● Problem statement:
Print the first line of the material below and each line after it, exactly as written, ending with the line that contains "2, M['ink_crimson'], h=0.25)".
========================================================================
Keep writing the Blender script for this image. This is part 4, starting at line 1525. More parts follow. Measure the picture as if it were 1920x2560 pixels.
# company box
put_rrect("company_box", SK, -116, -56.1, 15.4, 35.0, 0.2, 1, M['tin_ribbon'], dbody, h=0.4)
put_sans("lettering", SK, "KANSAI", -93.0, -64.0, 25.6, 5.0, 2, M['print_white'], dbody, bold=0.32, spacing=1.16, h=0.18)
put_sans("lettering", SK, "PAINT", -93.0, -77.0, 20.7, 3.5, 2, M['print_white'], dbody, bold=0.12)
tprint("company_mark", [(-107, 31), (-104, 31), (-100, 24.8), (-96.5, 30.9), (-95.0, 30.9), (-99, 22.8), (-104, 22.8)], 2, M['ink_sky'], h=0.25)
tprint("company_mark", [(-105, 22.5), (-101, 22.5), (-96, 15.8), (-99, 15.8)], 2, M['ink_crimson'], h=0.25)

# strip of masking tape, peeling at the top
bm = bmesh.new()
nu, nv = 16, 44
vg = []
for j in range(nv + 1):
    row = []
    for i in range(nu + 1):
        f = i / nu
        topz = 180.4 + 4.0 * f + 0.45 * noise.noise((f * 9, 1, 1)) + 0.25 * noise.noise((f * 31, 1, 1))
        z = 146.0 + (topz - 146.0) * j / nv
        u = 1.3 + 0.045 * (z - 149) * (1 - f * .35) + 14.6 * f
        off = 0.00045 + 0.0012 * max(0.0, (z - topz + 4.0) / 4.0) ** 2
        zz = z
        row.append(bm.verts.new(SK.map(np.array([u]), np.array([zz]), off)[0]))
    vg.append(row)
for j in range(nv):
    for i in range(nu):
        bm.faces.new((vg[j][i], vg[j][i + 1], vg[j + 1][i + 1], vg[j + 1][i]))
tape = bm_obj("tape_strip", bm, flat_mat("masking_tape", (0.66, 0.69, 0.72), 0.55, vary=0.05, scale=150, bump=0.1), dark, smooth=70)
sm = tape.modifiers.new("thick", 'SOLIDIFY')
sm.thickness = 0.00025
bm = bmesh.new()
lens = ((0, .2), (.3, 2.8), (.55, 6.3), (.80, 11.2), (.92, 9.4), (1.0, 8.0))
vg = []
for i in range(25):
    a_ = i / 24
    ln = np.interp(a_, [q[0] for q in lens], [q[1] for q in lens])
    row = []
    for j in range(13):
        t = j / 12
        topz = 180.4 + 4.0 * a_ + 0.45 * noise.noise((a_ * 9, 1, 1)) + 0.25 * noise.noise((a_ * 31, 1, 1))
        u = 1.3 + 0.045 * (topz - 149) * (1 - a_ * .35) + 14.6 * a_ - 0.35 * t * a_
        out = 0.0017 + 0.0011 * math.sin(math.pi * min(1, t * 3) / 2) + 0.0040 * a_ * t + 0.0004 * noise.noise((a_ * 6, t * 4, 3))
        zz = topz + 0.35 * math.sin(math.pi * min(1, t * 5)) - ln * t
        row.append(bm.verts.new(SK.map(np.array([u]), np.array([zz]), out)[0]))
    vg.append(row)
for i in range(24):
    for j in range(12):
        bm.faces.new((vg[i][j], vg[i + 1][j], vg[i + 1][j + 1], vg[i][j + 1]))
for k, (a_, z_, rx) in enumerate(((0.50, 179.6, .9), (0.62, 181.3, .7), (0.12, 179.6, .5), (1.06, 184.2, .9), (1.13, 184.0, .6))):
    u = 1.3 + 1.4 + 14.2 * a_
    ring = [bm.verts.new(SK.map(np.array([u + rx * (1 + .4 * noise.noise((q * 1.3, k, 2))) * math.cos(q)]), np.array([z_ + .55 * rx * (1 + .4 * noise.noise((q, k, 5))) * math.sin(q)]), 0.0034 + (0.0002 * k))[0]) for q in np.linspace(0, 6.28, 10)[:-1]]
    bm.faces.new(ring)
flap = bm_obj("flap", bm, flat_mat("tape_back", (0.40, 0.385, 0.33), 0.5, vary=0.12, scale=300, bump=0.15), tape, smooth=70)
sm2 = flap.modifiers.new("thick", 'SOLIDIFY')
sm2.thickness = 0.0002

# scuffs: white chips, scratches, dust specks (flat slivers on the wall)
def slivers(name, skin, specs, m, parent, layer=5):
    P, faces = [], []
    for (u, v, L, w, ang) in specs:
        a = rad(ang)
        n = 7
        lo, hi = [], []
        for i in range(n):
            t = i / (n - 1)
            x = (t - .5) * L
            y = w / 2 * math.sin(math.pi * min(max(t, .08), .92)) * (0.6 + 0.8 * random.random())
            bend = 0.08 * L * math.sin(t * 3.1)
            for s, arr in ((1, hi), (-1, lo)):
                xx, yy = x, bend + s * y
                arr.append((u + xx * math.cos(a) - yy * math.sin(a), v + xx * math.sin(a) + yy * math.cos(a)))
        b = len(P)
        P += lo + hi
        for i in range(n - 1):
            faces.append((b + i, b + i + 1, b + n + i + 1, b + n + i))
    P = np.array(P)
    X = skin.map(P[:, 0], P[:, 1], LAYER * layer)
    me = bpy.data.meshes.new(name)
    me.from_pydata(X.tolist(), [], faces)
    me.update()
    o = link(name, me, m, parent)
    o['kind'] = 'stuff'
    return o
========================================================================
● Solution to the exercise:
Keep writing the Blender script for this image. This is part 4, starting at line 1525. More parts follow. Measure the picture as if it were 1920x2560 pixels.
# company box
put_rrect("company_box", SK, -116, -56.1, 15.4, 35.0, 0.2, 1, M['tin_ribbon'], dbody, h=0.4)
put_sans("lettering", SK, "KANSAI", -93.0, -64.0, 25.6, 5.0, 2, M['print_white'], dbody, bold=0.32, spacing=1.16, h=0.18)
put_sans("lettering", SK, "PAINT", -93.0, -77.0, 20.7, 3.5, 2, M['print_white'], dbody, bold=0.12)
tprint("company_mark", [(-107, 31), (-104, 31), (-100, 24.8), (-96.5, 30.9), (-95.0, 30.9), (-99, 22.8), (-104, 22.8)], 2, M['ink_sky'], h=0.25)
tprint("company_mark", [(-105, 22.5), (-101, 22.5), (-96, 15.8), (-99, 15.8)], 2, M['ink_crimson'], h=0.25)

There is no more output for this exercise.